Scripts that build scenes
>> begin
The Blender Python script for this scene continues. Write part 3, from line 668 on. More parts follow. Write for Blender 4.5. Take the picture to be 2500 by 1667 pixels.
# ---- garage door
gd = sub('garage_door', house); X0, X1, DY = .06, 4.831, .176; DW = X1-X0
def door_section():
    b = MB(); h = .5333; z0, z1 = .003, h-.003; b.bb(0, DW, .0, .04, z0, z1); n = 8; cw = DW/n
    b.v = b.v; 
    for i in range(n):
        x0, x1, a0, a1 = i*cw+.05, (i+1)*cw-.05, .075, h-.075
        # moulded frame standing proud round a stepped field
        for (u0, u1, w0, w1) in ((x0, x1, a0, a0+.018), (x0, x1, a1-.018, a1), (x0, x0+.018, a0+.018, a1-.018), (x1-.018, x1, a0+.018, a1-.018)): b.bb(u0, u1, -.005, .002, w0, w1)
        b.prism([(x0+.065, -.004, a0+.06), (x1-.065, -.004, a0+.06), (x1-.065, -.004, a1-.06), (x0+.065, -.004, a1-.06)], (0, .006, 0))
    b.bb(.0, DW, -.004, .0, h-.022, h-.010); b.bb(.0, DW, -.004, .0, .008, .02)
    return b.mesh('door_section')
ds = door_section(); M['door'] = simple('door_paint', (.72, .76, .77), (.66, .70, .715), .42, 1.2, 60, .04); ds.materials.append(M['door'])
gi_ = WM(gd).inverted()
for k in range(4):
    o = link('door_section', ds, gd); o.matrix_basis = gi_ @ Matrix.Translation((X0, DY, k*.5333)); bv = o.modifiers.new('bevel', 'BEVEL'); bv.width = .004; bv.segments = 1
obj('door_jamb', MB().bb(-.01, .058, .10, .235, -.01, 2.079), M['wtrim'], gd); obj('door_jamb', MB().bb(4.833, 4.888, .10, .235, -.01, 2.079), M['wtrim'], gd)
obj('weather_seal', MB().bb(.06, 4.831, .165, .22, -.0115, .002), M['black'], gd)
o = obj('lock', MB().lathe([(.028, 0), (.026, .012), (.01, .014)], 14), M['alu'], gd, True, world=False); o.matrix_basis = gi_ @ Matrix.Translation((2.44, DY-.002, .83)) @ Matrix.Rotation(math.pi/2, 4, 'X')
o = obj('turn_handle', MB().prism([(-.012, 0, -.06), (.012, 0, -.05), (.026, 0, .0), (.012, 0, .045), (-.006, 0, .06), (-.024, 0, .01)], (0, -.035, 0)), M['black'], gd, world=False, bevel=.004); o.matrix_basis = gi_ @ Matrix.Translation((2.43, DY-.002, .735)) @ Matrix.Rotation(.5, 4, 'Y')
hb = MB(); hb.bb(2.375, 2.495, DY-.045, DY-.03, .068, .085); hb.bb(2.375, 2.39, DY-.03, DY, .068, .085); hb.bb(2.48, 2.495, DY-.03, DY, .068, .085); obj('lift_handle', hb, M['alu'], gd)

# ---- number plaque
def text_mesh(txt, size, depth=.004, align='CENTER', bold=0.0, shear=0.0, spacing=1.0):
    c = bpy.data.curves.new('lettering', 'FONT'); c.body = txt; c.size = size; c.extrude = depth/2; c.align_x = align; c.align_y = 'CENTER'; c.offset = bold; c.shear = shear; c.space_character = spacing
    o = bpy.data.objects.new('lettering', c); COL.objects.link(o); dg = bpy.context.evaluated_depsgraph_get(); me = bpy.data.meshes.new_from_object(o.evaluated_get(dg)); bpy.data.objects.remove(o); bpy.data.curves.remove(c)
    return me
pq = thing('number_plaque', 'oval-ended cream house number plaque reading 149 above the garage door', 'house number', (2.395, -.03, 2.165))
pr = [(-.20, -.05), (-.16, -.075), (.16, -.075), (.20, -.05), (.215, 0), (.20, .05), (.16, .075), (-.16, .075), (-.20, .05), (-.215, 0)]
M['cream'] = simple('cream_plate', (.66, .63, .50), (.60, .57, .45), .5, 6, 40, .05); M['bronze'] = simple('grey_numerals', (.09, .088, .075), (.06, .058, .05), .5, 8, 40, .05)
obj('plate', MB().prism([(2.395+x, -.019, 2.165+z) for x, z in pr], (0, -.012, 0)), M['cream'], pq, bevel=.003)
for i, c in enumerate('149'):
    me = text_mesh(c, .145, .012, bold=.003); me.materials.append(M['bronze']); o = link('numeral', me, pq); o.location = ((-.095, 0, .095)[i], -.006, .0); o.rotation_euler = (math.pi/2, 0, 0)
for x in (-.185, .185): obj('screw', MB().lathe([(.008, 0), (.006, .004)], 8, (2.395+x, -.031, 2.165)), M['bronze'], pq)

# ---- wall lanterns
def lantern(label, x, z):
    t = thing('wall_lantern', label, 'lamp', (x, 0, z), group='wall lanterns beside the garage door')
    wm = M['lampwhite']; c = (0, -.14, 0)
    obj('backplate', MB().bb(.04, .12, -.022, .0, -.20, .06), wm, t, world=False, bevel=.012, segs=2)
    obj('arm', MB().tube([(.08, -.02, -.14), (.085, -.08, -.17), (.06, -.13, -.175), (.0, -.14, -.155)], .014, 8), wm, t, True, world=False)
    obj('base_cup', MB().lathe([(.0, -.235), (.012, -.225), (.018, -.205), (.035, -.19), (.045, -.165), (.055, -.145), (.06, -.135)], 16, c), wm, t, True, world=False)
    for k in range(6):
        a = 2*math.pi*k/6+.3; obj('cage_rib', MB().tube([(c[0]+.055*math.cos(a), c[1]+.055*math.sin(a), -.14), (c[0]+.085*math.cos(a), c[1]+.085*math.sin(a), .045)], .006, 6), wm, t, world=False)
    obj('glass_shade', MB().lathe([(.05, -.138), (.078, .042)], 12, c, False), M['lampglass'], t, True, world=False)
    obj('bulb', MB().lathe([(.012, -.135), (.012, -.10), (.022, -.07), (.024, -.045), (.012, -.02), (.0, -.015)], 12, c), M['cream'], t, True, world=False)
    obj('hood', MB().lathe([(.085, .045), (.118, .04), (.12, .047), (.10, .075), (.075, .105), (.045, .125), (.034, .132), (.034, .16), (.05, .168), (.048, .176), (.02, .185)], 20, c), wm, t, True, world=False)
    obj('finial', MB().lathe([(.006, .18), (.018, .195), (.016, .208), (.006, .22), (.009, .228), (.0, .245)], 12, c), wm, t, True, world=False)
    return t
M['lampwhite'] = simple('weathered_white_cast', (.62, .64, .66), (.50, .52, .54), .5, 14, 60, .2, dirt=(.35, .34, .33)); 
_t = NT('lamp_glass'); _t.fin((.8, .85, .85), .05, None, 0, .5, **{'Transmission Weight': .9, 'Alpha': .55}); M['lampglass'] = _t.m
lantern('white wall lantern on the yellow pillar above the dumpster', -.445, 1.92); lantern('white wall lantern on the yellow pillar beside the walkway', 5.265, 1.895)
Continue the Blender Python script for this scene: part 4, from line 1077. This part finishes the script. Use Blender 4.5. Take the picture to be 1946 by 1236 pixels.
>> end
BRIEF: Nothing may be left out: return each entry exactly as it reads.

FINAL ANSWER:
The Blender Python script for this scene continues. Write part 3, from line 668 on. More parts follow. Write for Blender 4.5. Take the picture to be 2500 by 1667 pixels.
# ---- garage door
gd = sub('garage_door', house); X0, X1, DY = .06, 4.831, .176; DW = X1-X0
def door_section():
    b = MB(); h = .5333; z0, z1 = .003, h-.003; b.bb(0, DW, .0, .04, z0, z1); n = 8; cw = DW/n
    b.v = b.v; 
    for i in range(n):
        x0, x1, a0, a1 = i*cw+.05, (i+1)*cw-.05, .075, h-.075
        # moulded frame standing proud round a stepped field
        for (u0, u1, w0, w1) in ((x0, x1, a0, a0+.018), (x0, x1, a1-.018, a1), (x0, x0+.018, a0+.018, a1-.018), (x1-.018, x1, a0+.018, a1-.018)): b.bb(u0, u1, -.005, .002, w0, w1)
        b.prism([(x0+.065, -.004, a0+.06), (x1-.065, -.004, a0+.06), (x1-.065, -.004, a1-.06), (x0+.065, -.004, a1-.06)], (0, .006, 0))
    b.bb(.0, DW, -.004, .0, h-.022, h-.010); b.bb(.0, DW, -.004, .0, .008, .02)
    return b.mesh('door_section')
ds = door_section(); M['door'] = simple('door_paint', (.72, .76, .77), (.66, .70, .715), .42, 1.2, 60, .04); ds.materials.append(M['door'])
gi_ = WM(gd).inverted()
for k in range(4):
    o = link('door_section', ds, gd); o.matrix_basis = gi_ @ Matrix.Translation((X0, DY, k*.5333)); bv = o.modifiers.new('bevel', 'BEVEL'); bv.width = .004; bv.segments = 1
obj('door_jamb', MB().bb(-.01, .058, .10, .235, -.01, 2.079), M['wtrim'], gd); obj('door_jamb', MB().bb(4.833, 4.888, .10, .235, -.01, 2.079), M['wtrim'], gd)
obj('weather_seal', MB().bb(.06, 4.831, .165, .22, -.0115, .002), M['black'], gd)
o = obj('lock', MB().lathe([(.028, 0), (.026, .012), (.01, .014)], 14), M['alu'], gd, True, world=False); o.matrix_basis = gi_ @ Matrix.Translation((2.44, DY-.002, .83)) @ Matrix.Rotation(math.pi/2, 4, 'X')
o = obj('turn_handle', MB().prism([(-.012, 0, -.06), (.012, 0, -.05), (.026, 0, .0), (.012, 0, .045), (-.006, 0, .06), (-.024, 0, .01)], (0, -.035, 0)), M['black'], gd, world=False, bevel=.004); o.matrix_basis = gi_ @ Matrix.Translation((2.43, DY-.002, .735)) @ Matrix.Rotation(.5, 4, 'Y')
hb = MB(); hb.bb(2.375, 2.495, DY-.045, DY-.03, .068, .085); hb.bb(2.375, 2.39, DY-.03, DY, .068, .085); hb.bb(2.48, 2.495, DY-.03, DY, .068, .085); obj('lift_handle', hb, M['alu'], gd)

# ---- number plaque
def text_mesh(txt, size, depth=.004, align='CENTER', bold=0.0, shear=0.0, spacing=1.0):
    c = bpy.data.curves.new('lettering', 'FONT'); c.body = txt; c.size = size; c.extrude = depth/2; c.align_x = align; c.align_y = 'CENTER'; c.offset = bold; c.shear = shear; c.space_character = spacing
    o = bpy.data.objects.new('lettering', c); COL.objects.link(o); dg = bpy.context.evaluated_depsgraph_get(); me = bpy.data.meshes.new_from_object(o.evaluated_get(dg)); bpy.data.objects.remove(o); bpy.data.curves.remove(c)
    return me
pq = thing('number_plaque', 'oval-ended cream house number plaque reading 149 above the garage door', 'house number', (2.395, -.03, 2.165))
pr = [(-.20, -.05), (-.16, -.075), (.16, -.075), (.20, -.05), (.215, 0), (.20, .05), (.16, .075), (-.16, .075), (-.20, .05), (-.215, 0)]
M['cream'] = simple('cream_plate', (.66, .63, .50), (.60, .57, .45), .5, 6, 40, .05); M['bronze'] = simple('grey_numerals', (.09, .088, .075), (.06, .058, .05), .5, 8, 40, .05)
obj('plate', MB().prism([(2.395+x, -.019, 2.165+z) for x, z in pr], (0, -.012, 0)), M['cream'], pq, bevel=.003)
for i, c in enumerate('149'):
    me = text_mesh(c, .145, .012, bold=.003); me.materials.append(M['bronze']); o = link('numeral', me, pq); o.location = ((-.095, 0, .095)[i], -.006, .0); o.rotation_euler = (math.pi/2, 0, 0)
for x in (-.185, .185): obj('screw', MB().lathe([(.008, 0), (.006, .004)], 8, (2.395+x, -.031, 2.165)), M['bronze'], pq)

# ---- wall lanterns
def lantern(label, x, z):
    t = thing('wall_lantern', label, 'lamp', (x, 0, z), group='wall lanterns beside the garage door')
    wm = M['lampwhite']; c = (0, -.14, 0)
    obj('backplate', MB().bb(.04, .12, -.022, .0, -.20, .06), wm, t, world=False, bevel=.012, segs=2)
    obj('arm', MB().tube([(.08, -.02, -.14), (.085, -.08, -.17), (.06, -.13, -.175), (.0, -.14, -.155)], .014, 8), wm, t, True, world=False)
    obj('base_cup', MB().lathe([(.0, -.235), (.012, -.225), (.018, -.205), (.035, -.19), (.045, -.165), (.055, -.145), (.06, -.135)], 16, c), wm, t, True, world=False)
    for k in range(6):
        a = 2*math.pi*k/6+.3; obj('cage_rib', MB().tube([(c[0]+.055*math.cos(a), c[1]+.055*math.sin(a), -.14), (c[0]+.085*math.cos(a), c[1]+.085*math.sin(a), .045)], .006, 6), wm, t, world=False)
    obj('glass_shade', MB().lathe([(.05, -.138), (.078, .042)], 12, c, False), M['lampglass'], t, True, world=False)
    obj('bulb', MB().lathe([(.012, -.135), (.012, -.10), (.022, -.07), (.024, -.045), (.012, -.02), (.0, -.015)], 12, c), M['cream'], t, True, world=False)
    obj('hood', MB().lathe([(.085, .045), (.118, .04), (.12, .047), (.10, .075), (.075, .105), (.045, .125), (.034, .132), (.034, .16), (.05, .168), (.048, .176), (.02, .185)], 20, c), wm, t, True, world=False)
    obj('finial', MB().lathe([(.006, .18), (.018, .195), (.016, .208), (.006, .22), (.009, .228), (.0, .245)], 12, c), wm, t, True, world=False)
    return t
M['lampwhite'] = simple('weathered_white_cast', (.62, .64, .66), (.50, .52, .54), .5, 14, 60, .2, dirt=(.35, .34, .33)); 
_t = NT('lamp_glass'); _t.fin((.8, .85, .85), .05, None, 0, .5, **{'Transmission Weight': .9, 'Alpha': .55}); M['lampglass'] = _t.m
lantern('white wall lantern on the yellow pillar above the dumpster', -.445, 1.92); lantern('white wall lantern on the yellow pillar beside the walkway', 5.265, 1.895)
Continue the Blender Python script for this scene: part 4, from line 1077. This part finishes the script. Use Blender 4.5. Take the picture to be 1946 by 1236 pixels.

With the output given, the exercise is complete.